La première partie regroupant le premier acte et une moitié du deuxième ne permet pas d'entendre beaucoup le personnage très méchant lui aussi de Karnac. Franck Ferrari y a paru tout à fait adéquat. Reste le cas de Sophie Koch. Elle ne semblait pas vraiment mal à l'aise en début de soirée, mais ceux qui connaissent bien sa voix auront remarqué qu'elle forçait beaucoup, avec des problèmes inhabituels de stabilité.

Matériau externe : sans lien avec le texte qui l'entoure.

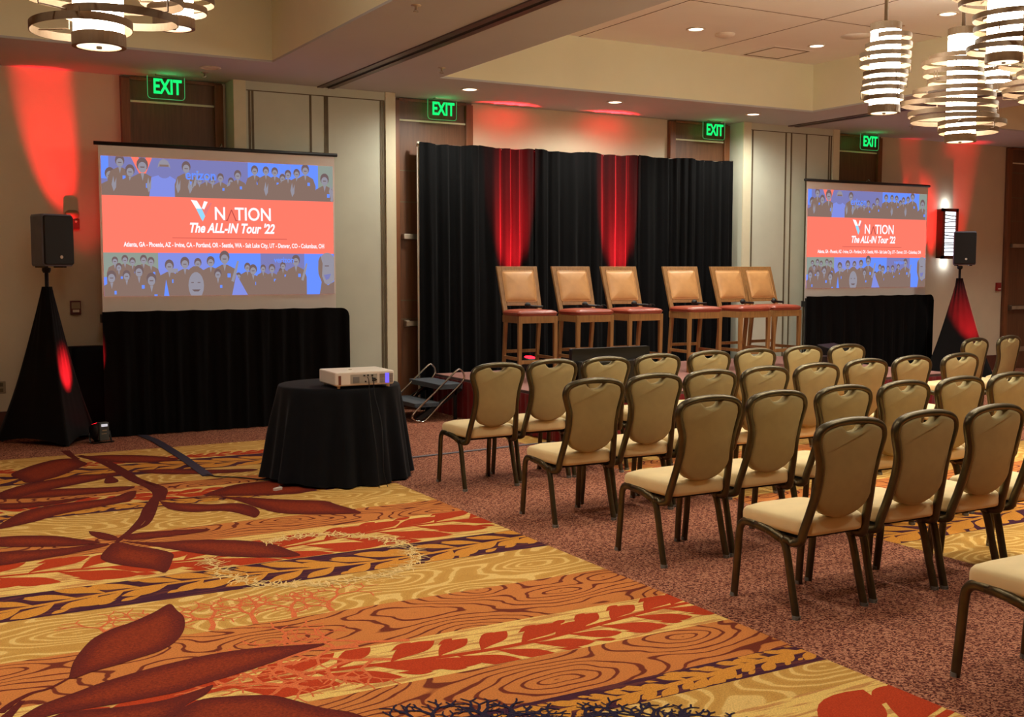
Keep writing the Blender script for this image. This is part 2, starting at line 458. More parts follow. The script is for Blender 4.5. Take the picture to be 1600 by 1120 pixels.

Une question, cependant : ce rôle n'est-il pas trop dramatique, trop tendu de tessiture pour elle ? On peut s'interroger, sans certitude cependant. Yves Abel, il est vrai, ne ménage pas les décibels de l'orchestre ni des choeurs, mais c'est une vision puissante, bien dans l'esprit de ce drame à la fois historique, religieux et très marqué par les rudesses de la civilisation bretonne ancienne.
Dans un monumental décor unique d'Ezio Frigerio, avec de très étonnants costumes de Franca Squarciapino, ceux des guerriers rappelant les images des mangas avec leurs samouraïs hérissés de pointes, Nicolas Joel a mis sagement en place ses personnages, sans chercher autre chose qu'une visualisation de l'anecdote. C'est efficace, et pour un ouvrage aussi peu connu des générations actuelles, mieux valait représenter ce qui se passe dans le livret que tout autre chose.
Souhaitons maintenant que Sophie Koch puisse assurer les autres représentations, car le personnage qu'elle campe, sorte de Carabosse hyper maléfique, est d'une force théâtrale de grande envergure.